USAF Ponders Modular X-Plane Test Plan

By Guy Norris
Source: Aviation Week & Space Technology

Mark Anderson, director of platform performance technology for Boeing Research and Technology, asserts that U.S. aerospace is “teetering on the brink of being able to do low-boom supersonic flight.” But without NASA, “who is going to take a risk like that? I'm concerned we're backing away from this.”

The report also singled out the agency's ERA effort and recommended that NASA “collaborate with the Defense Department and FAA on a subsonic experimental aircraft that would integrate advanced aerodynamics, structures and engine technology. Hypersonics, which will be effectively dropped under current budget plans (see following article), should also be revived, it says. The agency should “reform” the hypersonic project around a specific goal of developing and demonstrating technology for a vehicle that within 25 years could fly on “point-to-point flights” anywhere on Earth in a few hours.
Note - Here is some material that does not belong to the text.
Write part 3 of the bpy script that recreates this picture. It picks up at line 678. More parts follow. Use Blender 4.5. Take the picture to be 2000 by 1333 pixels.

For this effort, NASA should again coordinate with the Defense Advanced Research Projects Agency and other defense organizations. “The committee feels that the whole area of hypersonics will not advance, cannot advance, without flight testing,” says Harris.

Although NASA concurs with the NRC's views on the importance of flight research and the need for greater collaboration, Irvine says the agency “takes exception to the assertion that NASA is not making progress or contributing to advancing the aviation industry.” Furthermore, the agency believes the report is too “vehicle-centric” in recommending the phasing out of low-priority activities to fund “high-risk, high-return, interdisciplinary programs.”

Aurora Flight Sciences CEO John Langford recommends that NASA establish an ongoing, competitive flight-research program modeled on the Discovery and Mars Scout space missions. Pointing to the Sikorsky X-2 as a recent example, he says that “there is plenty of evidence that cutting-edge flight-research programs can be accomplished for around $50 million per project.”